After explaining why the United States should fight on its own terms rather than those that favor the adversary, Finel then applies the economic concept of marginal benefit versus marginal cost to discuss the cases of Iraq and Afghanistan. Finel argues that in both cases, the United States achieved most of its war objectives very early on. Cumulative costs at those points in the campaigns were trivial compared with what they would eventually become. In both wars, the United States stayed on in an attempt to achieve the remaining war objectives, paying massive marginal costs for the last few marginal benefits.

It seems easy to dismiss Finel’s argument by noting the risks and costs the United States would have borne had it left Iraq and Afghanistan as broken and chaotic places. Finel explains how these risks and costs were minor, unlikely, or could have been mitigated without open-ended military occupations.

But Finel is right to bring up the point about marginal benefits versus marginal costs. The United States will leave Iraq and Afghanistan at some point. When it does, there will still be some degree of trouble and uncertainty about the future in both places. Even then, no one will be able to say that all the broken dishes were repaired. Accepting that, Finel’s argument for “repetitive raiding” as an alternative to counterinsurgency may find some appeal.

A painful decade has improved civil-military relations

The wars in Iraq and Afghanistan have forced civil-military relations in the United States to grow up and leave behind a naive adolescence that prevailed at the start of the last decade. Before the wars began, the “normal” theory of civil-military relations, (described in Eliot Cohen‘s book Supreme Command) still ruled. Under the “normal” theory, civilian leadership determines war policy and then leaves the generals and admirals alone to run the war. Thankfully those days are gone; hardly a month passes without the secretary of defense or some other senior figure heading out to the field, questioning not just generals, but also colonels and sergeants about their tactics. Likewise, soldiers now deeply immerse themselves in questions about the connections between policy objectives and military strategy, the evidence for which can be found every day at websites such as Small Wars Journal. By dropping the normal theory and letting policymakers and military officers into each other’s “lanes,” the result has been a generally smarter use of military power.

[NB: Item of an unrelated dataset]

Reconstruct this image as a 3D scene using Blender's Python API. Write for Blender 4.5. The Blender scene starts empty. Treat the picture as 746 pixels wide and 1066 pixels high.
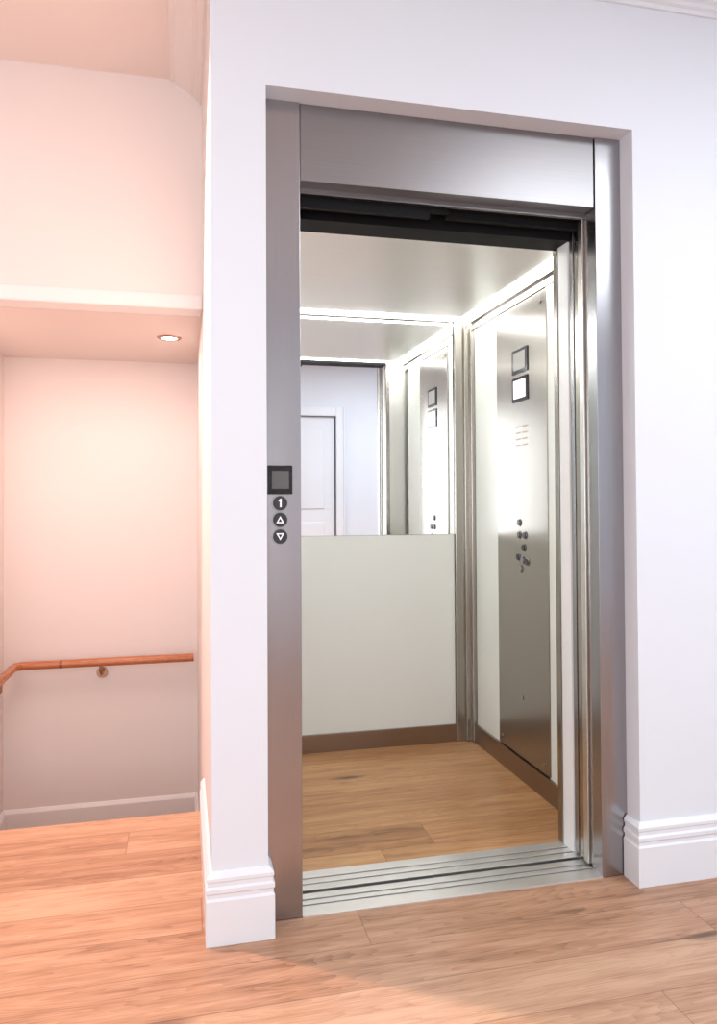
import bpy, bmesh, math, random
from mathutils import Matrix, Vector
random.seed(3)
sc = bpy.context.scene
sc.view_settings.view_transform = 'Standard'
sc.view_settings.exposure = 0.0

# ------------------------------------------------------------ materials
def nt(name):
    m = bpy.data.materials.new(name); m.use_nodes = True
    t = m.node_tree
    return m, t, t.nodes, t.links, t.nodes['Principled BSDF']

def paint(name, col, rough=0.55, bump=0.02, scale=180, var=0.02):
    m, t, n, l, b = nt(name)
    tc = n.new('ShaderNodeTexCoord')
    no = n.new('ShaderNodeTexNoise'); no.inputs['Scale'].default_value = scale
    l.new(tc.outputs['Object'], no.inputs['Vector'])
    no2 = n.new('ShaderNodeTexNoise'); no2.inputs['Scale'].default_value = 1.3
    l.new(tc.outputs['Object'], no2.inputs['Vector'])
    r = n.new('ShaderNodeValToRGB')
    r.color_ramp.elements[0].color = tuple(c*(1-var) for c in col)+(1,)
    r.color_ramp.elements[1].color = tuple(min(1, c*(1+var)) for c in col)+(1,)
    l.new(no2.outputs['Fac'], r.inputs['Fac'])
    l.new(r.outputs['Color'], b.inputs['Base Color'])
    bu = n.new('ShaderNodeBump'); bu.inputs['Strength'].default_value = bump; bu.inputs['Distance'].default_value = 0.002
    l.new(no.outputs['Fac'], bu.inputs['Height']); l.new(bu.outputs['Normal'], b.inputs['Normal'])
    b.inputs['Roughness'].default_value = rough
    return m

def steel(name, col=(0.55, 0.54, 0.55), rough=0.3, stretch=(400, 400, 3.0), var=0.04, metal=1.0):
    m, t, n, l, b = nt(name)
    tc = n.new('ShaderNodeTexCoord'); mp = n.new('ShaderNodeMapping')
    mp.inputs['Scale'].default_value = stretch
    no = n.new('ShaderNodeTexNoise'); no.inputs['Scale'].default_value = 1.0; no.inputs['Detail'].default_value = 4
    l.new(tc.outputs['Object'], mp.inputs['Vector']); l.new(mp.outputs['Vector'], no.inputs['Vector'])
    r = n.new('ShaderNodeValToRGB')
    r.color_ramp.elements[0].position = 0.3; r.color_ramp.elements[1].position = 0.7
    r.color_ramp.elements[0].color = tuple(c*(1-var) for c in col)+(1,)
    r.color_ramp.elements[1].color = tuple(min(1, c*(1+var)) for c in col)+(1,)
    l.new(no.outputs['Fac'], r.inputs['Fac']); l.new(r.outputs['Color'], b.inputs['Base Color'])
    mr = n.new('ShaderNodeMapRange'); mr.inputs['To Min'].default_value = rough*0.92; mr.inputs['To Max'].default_value = rough*1.1
    l.new(no.outputs['Fac'], mr.inputs['Value']); l.new(mr.outputs['Result'], b.inputs['Roughness'])
    b.inputs['Metallic'].default_value = metal
    bu = n.new('ShaderNodeBump'); bu.inputs['Strength'].default_value = 0.02; bu.inputs['Distance'].default_value = 0.001
    l.new(no.outputs['Fac'], bu.inputs['Height']); l.new(bu.outputs['Normal'], b.inputs['Normal'])
    return m

def plain(name, col, rough=0.4, metal=0.0, emis=0.0, spec=0.5):
    m, t, n, l, b = nt(name)
    b.inputs['Base Color'].default_value = tuple(col)+(1,)
    b.inputs['Roughness'].default_value = rough
    b.inputs['Metallic'].default_value = metal
    b.inputs['Specular IOR Level'].default_value = spec
    if emis > 0:
        b.inputs['Emission Color'].default_value = tuple(col)+(1,)
        b.inputs['Emission Strength'].default_value = emis
    return m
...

Although U.S. civil-military relations are more mature, Mackubin Owens, a professor at the Naval War College and editor of Orbis, thinks further improvement is needed. In an essay written for the Foreign Policy Research Institute, Owens argues that several persistent problems are inhibiting the country’s ability to formulate better strategy.

First, Owens thinks that residual traces of the normal theory live on, and not without good reason. The theory’s exclusion of the military leadership from policy formulation was designed to maintain civilian control over the military and keep the military out of politics. Likewise, military officers viewed the execution of war plans as closely resembling an engineering project, to be performed only by highly trained professionals — civilian amateurs should not meddle. But the theory created barriers between policy objectives and the military actions that should be designed to achieve those objectives.

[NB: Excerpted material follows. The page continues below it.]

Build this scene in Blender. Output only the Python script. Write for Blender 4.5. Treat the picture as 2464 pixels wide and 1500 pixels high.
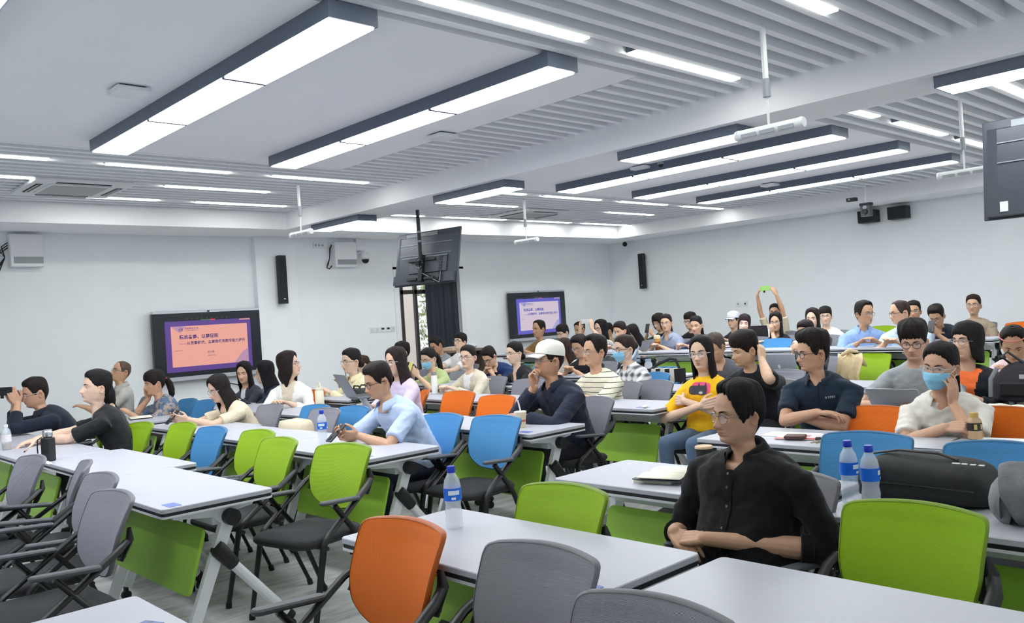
import bpy, bmesh, math, random
import numpy as np
from mathutils import Vector, Matrix, noise, Euler
from mathutils.bvhtree import BVHTree

for o in list(bpy.data.objects):
    bpy.data.objects.remove(o)
SC = bpy.context.scene
COL = SC.collection
PI = math.pi
rad = math.radians

# ------------------------------------------------------------------ camera
CAMZ = 1.51
FPX = 2055.1                      # focal length in pixels of the 2464 px wide frame
YAW, PITCH, ROLL = rad(46.609), rad(0.4354), rad(-3.671)
fwd = Vector((math.cos(PITCH)*math.cos(YAW), math.cos(PITCH)*math.sin(YAW), math.sin(PITCH)))
rt0 = Vector((math.sin(YAW), -math.cos(YAW), 0))
up0 = rt0.cross(fwd)
rt = math.cos(ROLL)*rt0 + math.sin(ROLL)*up0
up = -math.sin(ROLL)*rt0 + math.cos(ROLL)*up0
cd = bpy.data.cameras.new('camera')
cam = bpy.data.objects.new('camera', cd)
COL.objects.link(cam)
cd.sensor_fit = 'HORIZONTAL'
cd.sensor_width = 36.0
cd.lens = 36.0*FPX/2464.0
cd.clip_start = 0.05
cd.clip_end = 200
R3 = Matrix((rt, up, -fwd)).transposed()
cam.matrix_world = Matrix.Translation((0, 0, CAMZ)) @ R3.to_4x4()
SC.camera = cam

# ------------------------------------------------------------------ world, exposure
wd = bpy.data.worlds.new('world')
SC.world = wd
wd.use_nodes = True
nt = wd.node_tree
for n in list(nt.nodes):
    nt.nodes.remove(n)
wo = nt.nodes.new('ShaderNodeOutputWorld')
bg = nt.nodes.new('ShaderNodeBackground')
bg.inputs['Color'].default_value = (0.93, 0.96, 1.0, 1)
bg.inputs['Strength'].default_value = 1.5
nt.links.new(bg.outputs[0], wo.inputs[0])
SC.view_settings.view_transform = 'Standard'
SC.view_settings.look = 'None'
SC.view_settings.gamma = 1.0
SC.view_settings.use_curve_mapping = False
SC.view_settings.exposure = 0.17
try:
    SC.cycles.use_denoising = True
    SC.cycles.denoiser = 'OPENIMAGEDENOISE'
    SC.cycles.max_bounces = 10
    SC.cycles.diffuse_bounces = 8
    SC.cycles.glossy_bounces = 3
    SC.cycles.transmission_bounces = 6
    SC.cycles.transparent_max_bounces = 10
    SC.cycles.caustics_reflective = False
    SC.cycles.caustics_refractive = False
    SC.cycles.sample_clamp_indirect = 4.0
except Exception:
    pass
PANEL_STRENGTH = 16.5
LED_STRENGTH = 19.0

# ------------------------------------------------------------------ places: a pixel of the photograph taken to a plane of the room
def ray(px, py):
    return rt*((px-1232.0)/FPX) + up*(-(py-750.0)/FPX) + fwd
def PZ(px, py, z):
    d = ray(px, py)
    return Vector((0, 0, CAMZ)) + d*((z-CAMZ)/d.z)
def PX(px, py, x):
    d = ray(px, py)
    return Vector((0, 0, CAMZ)) + d*(x/d.x)
def PY(px, py, y):
    d = ray(px, py)
    return Vector((0, 0, CAMZ)) + d*(y/d.y)

# ------------------------------------------------------------------ materials
MATS = {}
def srgb(r, g, b):
    f = lambda c: (c/255.0/12.92) if c/255.0 <= 0.04045 else ((c/255.0+0.055)/1.055)**2.4
    return (f(r), f(g), f(b), 1.0)
def mat(name, col, rough=0.5, metal=0.0, spec=0.5, bump=None, noise_amt=0.0, noise_scale=20.0, wave=None, alpha=None, trans=0.0, ior=1.45,
        emis=None, estr=0.0, tint=False, aniso=None, coat=0.0, sheen=0.0):
    """bump=(scale, strength); wave=(axis, scale, strength, dark) fine ribs; tint: multiply by the point colour 'tint'"""
    if name in MATS:
        return MATS[name]
    m = bpy.data.materials.new(name)
    m.use_nodes = True
    t = m.node_tree
    b = t.nodes['Principled BSDF']
    if len(col) == 3:
        col = srgb(*col)
    b.inputs['Base Color'].default_value = col
    b.inputs['Roughness'].default_value = rough
    b.inputs['Metallic'].default_value = metal
    b.inputs['Specular IOR Level'].default_value = spec
    b.inputs['IOR'].default_value = ior
    b.inputs['Transmission Weight'].default_value = trans
    b.inputs['Coat Weight'].default_value = coat
    b.inputs['Sheen Weight'].default_value = sheen
    if alpha is not None:
        b.inputs['Alpha'].default_value = alpha
    if emis is not None:
        b.inputs['Emission Color'].default_value = srgb(*emis)
        b.inputs['Emission Strength'].default_value = estr
    L = t.links.new
    tc = t.nodes.new('ShaderNodeTexCoord')
    colsock = None
    if noise_amt > 0:
        nz = t.nodes.new('ShaderNodeTexNoise')
        nz.inputs['Scale'].default_value = noise_scale
        nz.inputs['Detail'].default_value = 5
        L(tc.outputs['Object'], nz.inputs['Vector'])
        rp = t.nodes.new('ShaderNodeValToRGB')
        rp.color_ramp.elements[0].position = 0.3
        rp.color_ramp.elements[1].position = 0.7
        rp.color_ramp.elements[0].color = tuple(c*(1-noise_amt) for c in col[:3])+(1,)
        rp.color_ramp.elements[1].color = tuple(min(1, c*(1+noise_amt)) for c in col[:3])+(1,)
        L(nz.outputs['Fac'], rp.inputs['Fac'])
        colsock = rp.outputs['Color']
        L(colsock, b.inputs['Base Color'])
    if wave:
        axis, sc, st, dark = wave
        wv = t.nodes.new('ShaderNodeTexWave')
        wv.bands_direction = axis
        wv.inputs['Scale'].default_value = sc
        wv.inputs['Distortion'].default_value = 0.0
        L(tc.outputs['Object'], wv.inputs['Vector'])
        mx = t.nodes.new('ShaderNodeMix')
        mx.data_type = 'RGBA'
        mx.inputs['A'].default_value = tuple(c*dark for c in col[:3])+(1,)
        mx.inputs['B'].default_value = col
        L(wv.outputs['Fac'], mx.inputs['Factor'])
        L(mx.outputs['Result'], b.inputs['Base Color'])
        bp = t.nodes.new('ShaderNodeBump')
        bp.inputs['Strength'].default_value = st
        bp.inputs['Distance'].default_value = 0.004
        L(wv.outputs['Fac'], bp.inputs['Height'])
        L(bp.outputs['Normal'], b.inputs['Normal'])
    if tint:
        at = t.nodes.new('ShaderNodeAttribute')
        at.attribute_name = 'tint'
        mx = t.nodes.new('ShaderNodeMix')
        mx.data_type = 'RGBA'
        mx.blend_type = 'MULTIPLY'
        mx.inputs['Factor'].default_value = 1.0
        if colsock:
            L(colsock, mx.inputs['A'])
        else:
            mx.inputs['A'].default_value = col
        L(at.outputs['Color'], mx.inputs['B'])
        L(mx.outputs['Result'], b.inputs['Base Color'])
    if bump:
        nz = t.nodes.new('ShaderNodeTexNoise')
        nz.inputs['Scale'].default_value = bump[0]
        nz.inputs['Detail'].default_value = 4
        if aniso:
            mp = t.nodes.new('ShaderNodeMapping')
            mp.inputs['Scale'].default_value = aniso
            L(tc.outputs['Object'], mp.inputs['Vector'])
            L(mp.outputs['Vector'], nz.inputs['Vector'])
        else:
            L(tc.outputs['Object'], nz.inputs['Vector'])
        bp = t.nodes.new('ShaderNodeBump')
        bp.inputs['Strength'].default_value = bump[1]
        bp.inputs['Distance'].default_value = 0.01
        L(nz.outputs['Fac'], bp.inputs['Height'])
        L(bp.outputs['Normal'], b.inputs['Normal'])
    MATS[name] = m
    return m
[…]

Second, Owens asserts that the enduring culture of the normal theory has created organizational cultures in each of the military services that resist interference and calls for change from civilian political leaders. Yet when those civilian political leaders formulate a national security policy that requires military force, who will be held responsible for ensuring that the proper military tools are ready to implement the policy? If the “normal” theory walls off the institutional military from close political supervision, the country may find itself unprepared for new eras of conflict (as happened at the start of the last decade).

Finally, Owens blames the Goldwater-Nichols Act of 1986 for further raising the wall between policy formulation and military strategy. The disastrous attempt in 1980 to rescue U.S. Embassy employees from Tehran and the 1983 invasion of Grenada revealed serious problems in interservice cooperation. The solution was Goldwater-Nichols, which reduced the authority of the Washington-based service chiefs and increased the power of regional field commanders, who are responsible for executing joint-service military operations. Many have applauded the act for improving interservice military efficiency. But Owens claims the price has been the creation of further distance between civilian policymakers and warfighters, resulting in a greater disconnection between policy objectives and military strategy.

The solution, according to Owens, is twofold. First, military leaders must reassert a voice in strategy and, presumably, engage their civilian masters on the integration of military actions with policy objectives. On the other side, civilian leaders should closely probe and supervise the services’ plans for force structure, acquisition programs, training, and doctrine to ensure that the services are creating military capabilities that will support national policies. On these measures, civil-military relations have improved. But it has taken a decade of painful wars to bring about this improvement.